** Begin Source excerpt **

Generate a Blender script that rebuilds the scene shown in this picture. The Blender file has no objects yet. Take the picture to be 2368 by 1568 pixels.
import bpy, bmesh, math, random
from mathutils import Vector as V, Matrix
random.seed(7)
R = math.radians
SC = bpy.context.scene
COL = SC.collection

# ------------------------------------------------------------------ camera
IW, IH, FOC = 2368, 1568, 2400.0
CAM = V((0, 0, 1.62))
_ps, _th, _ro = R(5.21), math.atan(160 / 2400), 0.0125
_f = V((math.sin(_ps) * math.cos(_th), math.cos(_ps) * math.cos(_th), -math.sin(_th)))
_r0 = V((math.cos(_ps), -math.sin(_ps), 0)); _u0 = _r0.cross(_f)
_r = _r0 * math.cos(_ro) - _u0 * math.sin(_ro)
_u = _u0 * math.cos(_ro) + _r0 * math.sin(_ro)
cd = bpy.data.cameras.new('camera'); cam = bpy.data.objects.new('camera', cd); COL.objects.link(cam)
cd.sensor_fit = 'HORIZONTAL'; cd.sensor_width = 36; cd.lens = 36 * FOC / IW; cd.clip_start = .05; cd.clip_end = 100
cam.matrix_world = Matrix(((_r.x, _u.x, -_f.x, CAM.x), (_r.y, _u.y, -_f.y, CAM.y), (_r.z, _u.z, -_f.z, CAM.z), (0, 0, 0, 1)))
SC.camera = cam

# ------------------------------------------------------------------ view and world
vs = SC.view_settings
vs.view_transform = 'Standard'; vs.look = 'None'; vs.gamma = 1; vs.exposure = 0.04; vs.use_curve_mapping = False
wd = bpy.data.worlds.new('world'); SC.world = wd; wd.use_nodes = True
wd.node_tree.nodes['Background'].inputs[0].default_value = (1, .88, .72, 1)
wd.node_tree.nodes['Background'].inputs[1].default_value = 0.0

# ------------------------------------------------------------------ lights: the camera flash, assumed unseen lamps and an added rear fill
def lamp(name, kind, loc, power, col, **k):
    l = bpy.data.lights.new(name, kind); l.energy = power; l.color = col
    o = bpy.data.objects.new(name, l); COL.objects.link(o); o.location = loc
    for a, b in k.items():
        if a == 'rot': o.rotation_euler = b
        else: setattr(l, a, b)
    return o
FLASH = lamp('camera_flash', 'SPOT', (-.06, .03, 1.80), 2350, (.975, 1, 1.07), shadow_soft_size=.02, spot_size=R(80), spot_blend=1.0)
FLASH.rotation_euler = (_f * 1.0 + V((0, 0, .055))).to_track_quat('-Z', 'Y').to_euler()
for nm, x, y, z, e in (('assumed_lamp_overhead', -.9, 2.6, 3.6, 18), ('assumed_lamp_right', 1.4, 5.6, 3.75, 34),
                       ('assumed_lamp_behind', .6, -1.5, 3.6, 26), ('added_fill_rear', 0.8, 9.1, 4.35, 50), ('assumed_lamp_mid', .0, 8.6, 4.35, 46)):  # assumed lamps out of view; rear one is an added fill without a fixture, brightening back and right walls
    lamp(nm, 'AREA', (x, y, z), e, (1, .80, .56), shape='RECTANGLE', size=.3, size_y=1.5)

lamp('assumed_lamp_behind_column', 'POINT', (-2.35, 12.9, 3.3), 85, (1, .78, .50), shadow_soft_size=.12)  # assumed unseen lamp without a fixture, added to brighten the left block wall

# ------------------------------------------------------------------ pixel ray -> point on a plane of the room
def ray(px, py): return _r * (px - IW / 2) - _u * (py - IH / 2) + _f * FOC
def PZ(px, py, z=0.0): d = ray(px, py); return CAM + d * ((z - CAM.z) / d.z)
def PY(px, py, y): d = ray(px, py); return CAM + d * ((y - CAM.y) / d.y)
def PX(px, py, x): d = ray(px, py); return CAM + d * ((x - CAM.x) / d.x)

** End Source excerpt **

Go through the data above and find the lines with the word "scene". Copy each of those lines.

Generate a Blender script that rebuilds the scene shown in this picture. The Blender file has no objects yet. Take the picture to be 2368 by 1568 pixels.
SC = bpy.context.scene